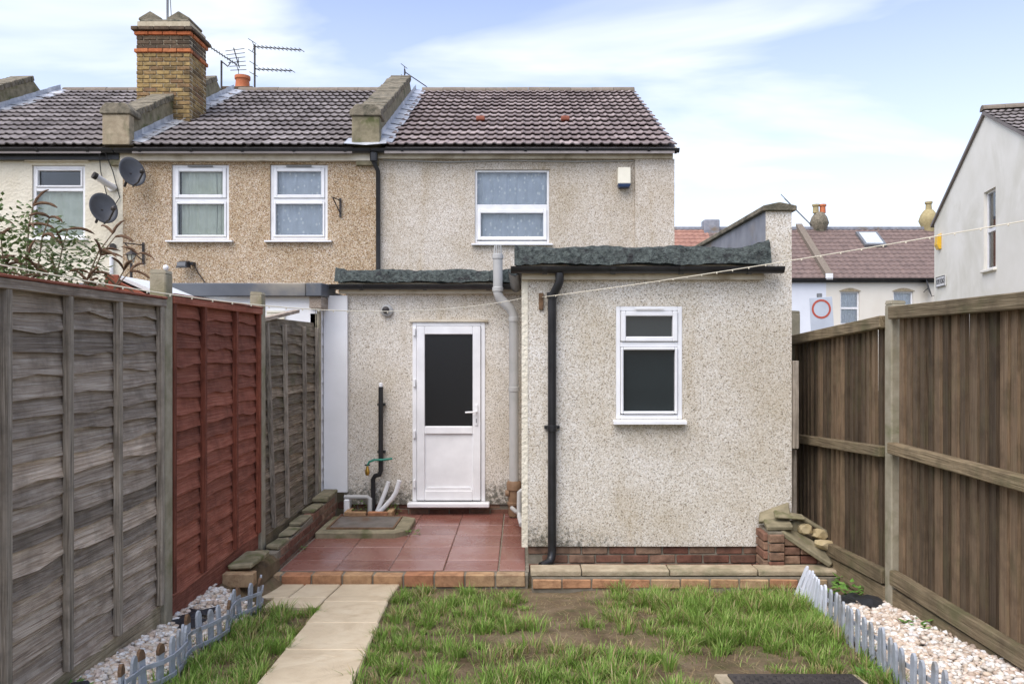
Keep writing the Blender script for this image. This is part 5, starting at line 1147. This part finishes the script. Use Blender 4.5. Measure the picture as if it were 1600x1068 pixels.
MB().tube([(x, D, -.1), (x, D, Z(423, D))], .012, 6).build('stalk', 'grey_plastic', gb); MB().lathe([(.012, -.022), (.021, -.01), (.022, .004), (.016, .016), (.006, .022)], (x, D, Z(418, D)), 12).build('globe', 'upvc', gb, smooth=True)
al = thing('alarm_box', 'cream burglar alarm box with dark blue base high on the pale wall', 'alarm', (X(975, 12.4), 12.44, Z(292, 12.4)))
D = 12.42; MB().hexa([(X(965,D),12.36,Z(288,D)),(X(985,D),12.36,Z(288,D)),(X(985,D),12.499,Z(288,D)),(X(965,D),12.499,Z(288,D)),(X(965,D),12.38,Z(262,D)),(X(985,D),12.38,Z(262,D)),(X(985,D),12.499,Z(262,D)),(X(965,D),12.499,Z(262,D))]).build('case', 'alarm_cream', al, bev=.01)
MB().hexa([(X(967,D),12.37,Z(293,D)),(X(983,D),12.37,Z(293,D)),(X(983,D),12.499,Z(293,D)),(X(967,D),12.499,Z(293,D)),(X(965,D),12.355,Z(288.2,D)),(X(985,D),12.355,Z(288.2,D)),(X(985,D),12.499,Z(288.2,D)),(X(965,D),12.499,Z(288.2,D))]).build('base', 'blue_plastic', al, bev=.004)
wl = thing('wall_light', 'round grey security light above and left of the white door', 'light', (X(604, 8.7), 8.74, Z(485, 8.7))); D = 8.72
MB().lathe([(.068, -.002), (.068, -.03), (.055, -.045), (.03, -.05)], (X(604, D), 8.758, Z(485, D)), 18, 'y').build('housing', 'grey_plastic', wl, smooth=True)
MB().lathe([(.04, -.051), (.036, -.075), (.015, -.085)], (X(603, D), 8.758, Z(484, D)), 14, 'y').build('lens', 'dark_metal', wl, smooth=True)
tp = thing('garden_tap', 'brass garden tap with a green hose end on the black waste pipe', 'tap', (X(577, 8.66), 8.66, Z(735, 8.66))); D = 8.62
MB().lathe([(.014, -.05), (.024, -.03), (.026, 0), (.015, .03), (.013, .05)], (X(574, D), D, Z(735, D)), 10).build('spout', 'brass', tp, smooth=True)
MB().tube(px3([(574, 727), (577, 721), (585, 718), (597, 718), (613, 716)], D), .012, 8).build('hose', 'green_hose', tp, smooth=True)
MB().box(X(570, D), X(578, D), D-.01, D+.01, Z(727, D), Z(725, D)).build('tap_handle', 'dark_metal', tp)

# ------------------------------------------------------------------ aerials
def yagi(parent, base, d, L, n, el=.12, mat='dark_metal'):
    d = Vector(d).normalized(); sd = d.cross(Vector((0, 0, 1))).normalized(); b0 = Vector(base)
    MB().tube([b0, b0 + d*L], .012, 5).build('boom', mat, parent)
    for i in range(n):
        p = b0 + d*L*(.06 + .94*i/(n-1)); MB().tube([p - sd*el + Vector((0, 0, .0)), p + sd*el], .007, 4).build('element', mat, parent)
    for s in (-1, 1):
        q = b0 + d*.05 + Vector((0, 0, .12*s)); MB().tube([b0 + d*.02, q - d*.08], .007, 4).build('reflector', mat, parent)
        MB().tube([q - d*.08 - sd*.16, q - d*.08 + sd*.16], .007, 4).build('reflector', mat, parent)
D = 18.0
a1 = thing('tv_aerial', 'tall mast with two television aerials pointing right above the ridge', 'aerial', (X(398, D), D, 6.9), 'television aerials')
MB().tube([(X(398, D), D, 6.8), (X(398, D), D, Z(70, D))], .022, 6).build('mast', 'dark_metal', a1)
yagi(a1, (X(396, D), D, Z(73, D)), (1, -.25, -.16), 1.22, 12); yagi(a1, (X(398, D), D, Z(108, D)), (1, -.25, -.13), .95, 9)
D = 17.2
a2 = thing('tv_aerial', 'spiky aerial on a short mast right of the big chimney', 'aerial', (X(346, D), D, 6.7), 'television aerials')
MB().tube([(X(346, D), D, 6.6), (X(346, D), D, Z(95, D))], .022, 6).build('mast', 'dark_metal', a2); MB().tube([(X(346, D), D, Z(96, D)), (X(356, D), D, Z(104, D)), (X(360, D), D, Z(98, D))], .014, 5).build('arm', 'dark_metal', a2)
yagi(a2, (X(372, D), D-.05, Z(103, D)), (-1, -.35, .62), .78, 13, .10); MB().tube([(X(365, D), D, Z(75, D)), (X(374, D), D, Z(106, D))], .012, 5).build('reflector_bar', 'dark_metal', a2)
for k in range(6): MB().tube([(X(352 + 1.6*k, D), D, Z(80 + 6*k, D)), (X(382 + .6*k, D), D, Z(76 + 6.6*k, D))], .008, 4).build('reflector_rod', 'dark_metal', a2)
a3 = thing('tv_aerial', 'aerial poking up behind the parapet at the left of the red roof', 'aerial', (X(636, 17.6), 17.6, 7.2), 'television aerials'); D = 17.6
MB().tube([(X(632, D), D, 6.9), (X(632, D), D, Z(108, D))], .012, 5).build('mast', 'dark_metal', a3); yagi(a3, (X(633, D), D, Z(113, D)), (1, -.3, -.75), .62, 7, .10)
a4 = thing('aerial_mast', 'thin mast rising from the top of the big brick chimney', 'aerial', (-6.3, 14.3, 7.6)); MB().tube([(-6.36, 14.3, 7.5), (-6.36, 14.3, 8.7)], .022, 6).build('mast', 'grey_metal', a4); MB().tube([(-6.28, 14.3, 7.6), (-6.31, 14.3, 8.1), (-6.35, 14.3, 8.6)], .006, 4).build('cable', 'sign_black', a4)
a5 = thing('tv_aerial', 'thin aerial mast leaning behind the pebbledash parapet', 'aerial', (X(1245, 43), 43, 8.0), 'television aerials'); MB().tube([(X(1268, 43), 43, Z(352, 43)), (X(1226, 43), 43, Z(310, 43))], .03, 5).build('mast', 'dark_metal', a5)
for k in range(4): MB().tube([(X(1226+3*k, 43)-.2, 43, Z(310+3*k, 43)+.22), (X(1226+3*k, 43)+.2, 43, Z(310+3*k, 43)-.2)], .02, 4).build('element', 'dark_metal', a5)
mb = MB().tube([(X(385, 16.8), 16.7, 7.25), (X(330, 15), 15.0, roofz(15)+.09), (X(232, 12.6), 12.5, roofz(12.5)+.10)], .008, 4); mb.build('aerial_cable', 'grey_plastic', tan)

# ------------------------------------------------------------------ traffic sign beyond the fence
D = 11.0; ts = thing('traffic_sign', 'grey traffic sign with a red ring on a post beyond the right fence', 'sign', (X(1284, D), D, -.3))
MB().tube([(X(1282, D), D+.04, -.3), (X(1282, D), D+.04, Z(458, D))], .035, 10).build('post', 'grey_metal', ts)
MB().hexa([(X(1267,D),D-.005,Z(517,D)),(X(1303,D),D-.005,Z(512,D)),(X(1303,D),D+.003,Z(512,D)),(X(1267,D),D+.003,Z(517,D)),(X(1264.5,D),D-.005,Z(465.5,D)),(X(1300,D),D-.005,Z(463,D)),(X(1300,D),D+.003,Z(463,D)),(X(1264.5,D),D+.003,Z(465.5,D))]).build('plate', 'sign_grey', ts, bev=.002)
cx, cz = X(1283, D), Z(482.5, D); n = 40; vs = []
for j in range(n):
    t_ = 2*math.pi*j/n; ct, stt = math.cos(t_), math.sin(t_)
    for rr in (.133, .106): vs += [(cx + rr*ct, D-.0085, cz + rr*stt)]
MB().add(vs, [(2*j, 2*((j+1) % n), 2*((j+1) % n)+1, 2*j+1) for j in range(n)]).build('red_ring', 'sign_red', ts)

# ------------------------------------------------------------------ string lines
def line(label, a, b, sag, nb, n=30):
    a, b = Vector(a), Vector(b); o = thing('washing_line', label, 'line', a)
    P = lambda t_: a.lerp(b, t_) - Vector((0, 0, sag*4*t_*(1-t_)))
    MB().tube([P(i/n) for i in range(n+1)], .003, 5).build('cord', 'rope', o)
    me = MB().lathe([(.0015, -.006), (.0042, -.003), (.0042, .003), (.0015, .006)], (0, 0, 0), 6).mesh('bulb', 'rope')
    for i in range(nb): inst('bulb', me, P((i+.5)/nb) - Vector((0, 0, .006)), (0, 0, 0), o)
    return o
line('cream cord of tiny lights slung from the house corner towards the left fence', (.0, 6.70, 2.265), (-2.25, 3.2, 2.215), .16, 34)
line('cream cord of tiny lights slung from the extension wall towards the right fence', (.165, 6.70, 2.275), (2.50, 3.75, 2.47), .02, 30)
hk = thing('wall_hook', 'rusty hook on the extension wall holding the cord', 'hook', (.165, 6.70, 2.25)); MB().box(.145, .185, 6.695, 6.718, 2.17, 2.31).build('plate', 'rust', hk, bev=.004); MB().tube([(.165, 6.695, 2.27), (.165, 6.66, 2.265), (.165, 6.655, 2.285)], .006, 6).build('hook', 'rust', hk)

○ ○ ○ ○ ○ ○ ○

## Short task
Your task is to return the lines above, from the first one up to and including the line containing "D)).build('tap_handle', 'dark_metal', tp)", minus any pictures.

## Response below
Keep writing the Blender script for this image. This is part 5, starting at line 1147. This part finishes the script. Use Blender 4.5. Measure the picture as if it were 1600x1068 pixels.
MB().tube([(x, D, -.1), (x, D, Z(423, D))], .012, 6).build('stalk', 'grey_plastic', gb); MB().lathe([(.012, -.022), (.021, -.01), (.022, .004), (.016, .016), (.006, .022)], (x, D, Z(418, D)), 12).build('globe', 'upvc', gb, smooth=True)
al = thing('alarm_box', 'cream burglar alarm box with dark blue base high on the pale wall', 'alarm', (X(975, 12.4), 12.44, Z(292, 12.4)))
D = 12.42; MB().hexa([(X(965,D),12.36,Z(288,D)),(X(985,D),12.36,Z(288,D)),(X(985,D),12.499,Z(288,D)),(X(965,D),12.499,Z(288,D)),(X(965,D),12.38,Z(262,D)),(X(985,D),12.38,Z(262,D)),(X(985,D),12.499,Z(262,D)),(X(965,D),12.499,Z(262,D))]).build('case', 'alarm_cream', al, bev=.01)
MB().hexa([(X(967,D),12.37,Z(293,D)),(X(983,D),12.37,Z(293,D)),(X(983,D),12.499,Z(293,D)),(X(967,D),12.499,Z(293,D)),(X(965,D),12.355,Z(288.2,D)),(X(985,D),12.355,Z(288.2,D)),(X(985,D),12.499,Z(288.2,D)),(X(965,D),12.499,Z(288.2,D))]).build('base', 'blue_plastic', al, bev=.004)
wl = thing('wall_light', 'round grey security light above and left of the white door', 'light', (X(604, 8.7), 8.74, Z(485, 8.7))); D = 8.72
MB().lathe([(.068, -.002), (.068, -.03), (.055, -.045), (.03, -.05)], (X(604, D), 8.758, Z(485, D)), 18, 'y').build('housing', 'grey_plastic', wl, smooth=True)
MB().lathe([(.04, -.051), (.036, -.075), (.015, -.085)], (X(603, D), 8.758, Z(484, D)), 14, 'y').build('lens', 'dark_metal', wl, smooth=True)
tp = thing('garden_tap', 'brass garden tap with a green hose end on the black waste pipe', 'tap', (X(577, 8.66), 8.66, Z(735, 8.66))); D = 8.62
MB().lathe([(.014, -.05), (.024, -.03), (.026, 0), (.015, .03), (.013, .05)], (X(574, D), D, Z(735, D)), 10).build('spout', 'brass', tp, smooth=True)
MB().tube(px3([(574, 727), (577, 721), (585, 718), (597, 718), (613, 716)], D), .012, 8).build('hose', 'green_hose', tp, smooth=True)
MB().box(X(570, D), X(578, D), D-.01, D+.01, Z(727, D), Z(725, D)).build('tap_handle', 'dark_metal', tp)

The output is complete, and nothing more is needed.